_DATA EXTRACT_
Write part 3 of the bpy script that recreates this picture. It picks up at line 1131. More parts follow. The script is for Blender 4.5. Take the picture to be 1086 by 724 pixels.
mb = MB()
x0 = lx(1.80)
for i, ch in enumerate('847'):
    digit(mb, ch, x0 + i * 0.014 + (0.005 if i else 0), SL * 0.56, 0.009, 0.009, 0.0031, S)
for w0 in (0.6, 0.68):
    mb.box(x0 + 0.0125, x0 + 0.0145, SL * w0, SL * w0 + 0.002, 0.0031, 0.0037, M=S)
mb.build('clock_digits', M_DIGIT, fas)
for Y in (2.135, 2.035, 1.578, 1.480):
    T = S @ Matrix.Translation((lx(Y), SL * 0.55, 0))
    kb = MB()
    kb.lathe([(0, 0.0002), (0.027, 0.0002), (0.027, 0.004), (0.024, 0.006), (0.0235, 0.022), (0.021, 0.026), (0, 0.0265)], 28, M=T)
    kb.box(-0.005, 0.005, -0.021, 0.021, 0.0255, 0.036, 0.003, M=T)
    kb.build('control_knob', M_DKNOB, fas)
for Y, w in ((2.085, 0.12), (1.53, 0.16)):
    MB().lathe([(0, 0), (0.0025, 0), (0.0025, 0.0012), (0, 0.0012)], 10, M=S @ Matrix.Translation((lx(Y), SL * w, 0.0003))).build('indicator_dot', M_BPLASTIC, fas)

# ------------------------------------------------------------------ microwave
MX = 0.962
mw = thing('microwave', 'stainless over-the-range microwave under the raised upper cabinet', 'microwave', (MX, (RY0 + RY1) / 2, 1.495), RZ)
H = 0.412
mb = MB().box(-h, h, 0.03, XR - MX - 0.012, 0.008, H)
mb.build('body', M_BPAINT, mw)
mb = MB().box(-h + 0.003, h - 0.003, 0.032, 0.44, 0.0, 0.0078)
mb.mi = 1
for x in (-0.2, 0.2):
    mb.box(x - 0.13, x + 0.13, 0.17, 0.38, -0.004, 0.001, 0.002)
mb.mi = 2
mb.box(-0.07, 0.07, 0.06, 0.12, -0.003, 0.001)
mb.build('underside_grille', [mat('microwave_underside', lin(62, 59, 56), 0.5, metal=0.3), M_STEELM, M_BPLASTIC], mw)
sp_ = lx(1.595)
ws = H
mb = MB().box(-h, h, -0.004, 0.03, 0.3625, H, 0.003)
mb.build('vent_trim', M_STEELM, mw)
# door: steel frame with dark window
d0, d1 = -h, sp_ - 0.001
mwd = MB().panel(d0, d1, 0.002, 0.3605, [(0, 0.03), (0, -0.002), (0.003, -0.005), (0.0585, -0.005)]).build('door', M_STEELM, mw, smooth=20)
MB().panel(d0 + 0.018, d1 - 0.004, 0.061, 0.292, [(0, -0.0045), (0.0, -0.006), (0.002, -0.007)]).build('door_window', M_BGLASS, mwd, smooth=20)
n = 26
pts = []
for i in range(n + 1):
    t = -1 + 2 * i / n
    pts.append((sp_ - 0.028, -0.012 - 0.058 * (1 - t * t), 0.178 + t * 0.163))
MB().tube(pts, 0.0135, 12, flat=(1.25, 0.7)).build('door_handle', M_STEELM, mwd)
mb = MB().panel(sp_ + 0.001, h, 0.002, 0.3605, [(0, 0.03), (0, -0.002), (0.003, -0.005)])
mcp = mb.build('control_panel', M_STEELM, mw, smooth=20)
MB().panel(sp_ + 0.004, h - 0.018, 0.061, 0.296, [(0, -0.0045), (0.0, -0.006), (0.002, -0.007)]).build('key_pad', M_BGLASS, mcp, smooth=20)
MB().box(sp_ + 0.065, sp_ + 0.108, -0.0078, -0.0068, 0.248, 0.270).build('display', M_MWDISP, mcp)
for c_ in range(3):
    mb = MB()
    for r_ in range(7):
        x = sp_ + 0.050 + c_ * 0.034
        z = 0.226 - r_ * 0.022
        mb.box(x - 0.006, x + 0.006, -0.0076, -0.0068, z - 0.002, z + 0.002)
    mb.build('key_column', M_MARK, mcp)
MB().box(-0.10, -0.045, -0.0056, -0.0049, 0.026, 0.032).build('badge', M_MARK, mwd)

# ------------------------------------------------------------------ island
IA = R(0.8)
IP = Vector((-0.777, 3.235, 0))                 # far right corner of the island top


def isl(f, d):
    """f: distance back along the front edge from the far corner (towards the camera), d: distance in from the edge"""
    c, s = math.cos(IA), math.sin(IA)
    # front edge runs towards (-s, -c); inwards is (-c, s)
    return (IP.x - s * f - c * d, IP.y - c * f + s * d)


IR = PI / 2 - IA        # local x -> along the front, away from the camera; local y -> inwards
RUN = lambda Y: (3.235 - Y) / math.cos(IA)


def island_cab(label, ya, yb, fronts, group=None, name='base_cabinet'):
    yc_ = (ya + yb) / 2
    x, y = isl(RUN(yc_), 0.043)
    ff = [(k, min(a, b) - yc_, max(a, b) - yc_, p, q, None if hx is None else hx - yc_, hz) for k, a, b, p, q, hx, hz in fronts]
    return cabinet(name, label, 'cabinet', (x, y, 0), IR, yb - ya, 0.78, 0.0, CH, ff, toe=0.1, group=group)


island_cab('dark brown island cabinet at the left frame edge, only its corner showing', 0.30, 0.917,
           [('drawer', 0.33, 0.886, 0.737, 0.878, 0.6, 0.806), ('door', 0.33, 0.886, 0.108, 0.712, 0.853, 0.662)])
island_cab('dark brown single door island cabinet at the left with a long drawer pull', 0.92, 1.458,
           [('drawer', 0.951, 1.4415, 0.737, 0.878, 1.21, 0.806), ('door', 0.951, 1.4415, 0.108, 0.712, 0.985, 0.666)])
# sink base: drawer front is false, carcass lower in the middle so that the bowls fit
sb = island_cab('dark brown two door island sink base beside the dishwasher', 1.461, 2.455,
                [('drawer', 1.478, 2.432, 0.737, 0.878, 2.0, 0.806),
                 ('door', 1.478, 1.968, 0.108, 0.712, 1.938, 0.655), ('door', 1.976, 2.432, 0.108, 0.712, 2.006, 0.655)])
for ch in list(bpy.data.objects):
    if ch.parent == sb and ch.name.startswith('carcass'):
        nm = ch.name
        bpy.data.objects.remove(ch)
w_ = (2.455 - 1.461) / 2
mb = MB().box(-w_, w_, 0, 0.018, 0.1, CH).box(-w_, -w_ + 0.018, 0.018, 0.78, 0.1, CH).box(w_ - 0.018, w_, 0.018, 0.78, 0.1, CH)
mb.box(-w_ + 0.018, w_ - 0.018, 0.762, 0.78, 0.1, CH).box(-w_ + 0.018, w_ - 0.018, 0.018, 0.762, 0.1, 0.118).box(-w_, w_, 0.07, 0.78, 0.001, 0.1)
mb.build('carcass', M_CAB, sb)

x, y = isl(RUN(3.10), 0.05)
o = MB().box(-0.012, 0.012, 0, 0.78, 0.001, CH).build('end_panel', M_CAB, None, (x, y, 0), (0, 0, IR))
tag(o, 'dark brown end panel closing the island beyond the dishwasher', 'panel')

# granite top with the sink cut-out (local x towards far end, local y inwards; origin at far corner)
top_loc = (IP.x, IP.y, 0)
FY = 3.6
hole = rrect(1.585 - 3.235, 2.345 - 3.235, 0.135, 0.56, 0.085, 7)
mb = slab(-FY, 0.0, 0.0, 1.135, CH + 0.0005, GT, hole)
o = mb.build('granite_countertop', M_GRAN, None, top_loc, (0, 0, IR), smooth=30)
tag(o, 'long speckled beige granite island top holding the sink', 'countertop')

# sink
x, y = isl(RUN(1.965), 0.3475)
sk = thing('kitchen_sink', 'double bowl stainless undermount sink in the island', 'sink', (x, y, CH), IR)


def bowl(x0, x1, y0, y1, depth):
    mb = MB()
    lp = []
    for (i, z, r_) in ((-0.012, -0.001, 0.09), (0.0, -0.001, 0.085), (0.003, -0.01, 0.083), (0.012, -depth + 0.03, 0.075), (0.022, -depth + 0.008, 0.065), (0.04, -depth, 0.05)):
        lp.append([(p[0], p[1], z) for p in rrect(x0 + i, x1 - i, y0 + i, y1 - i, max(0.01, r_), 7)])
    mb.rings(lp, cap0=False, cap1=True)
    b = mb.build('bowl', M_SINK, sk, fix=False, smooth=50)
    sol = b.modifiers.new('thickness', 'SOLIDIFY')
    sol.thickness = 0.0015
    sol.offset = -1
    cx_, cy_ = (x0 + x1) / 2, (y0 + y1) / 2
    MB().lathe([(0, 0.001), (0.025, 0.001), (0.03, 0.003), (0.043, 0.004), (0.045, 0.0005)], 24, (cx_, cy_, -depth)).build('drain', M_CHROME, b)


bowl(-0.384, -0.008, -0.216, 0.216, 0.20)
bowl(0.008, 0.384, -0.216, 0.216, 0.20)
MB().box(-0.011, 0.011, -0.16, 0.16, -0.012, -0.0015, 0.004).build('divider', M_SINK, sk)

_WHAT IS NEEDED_
Find each line holding "that". Copy it out.

_ANSWER FOR THIS EXERCISE_
Write part 3 of the bpy script that recreates this picture. It picks up at line 1131. More parts follow. The script is for Blender 4.5. Take the picture to be 1086 by 724 pixels.
# sink base: drawer front is false, carcass lower in the middle so that the bowls fit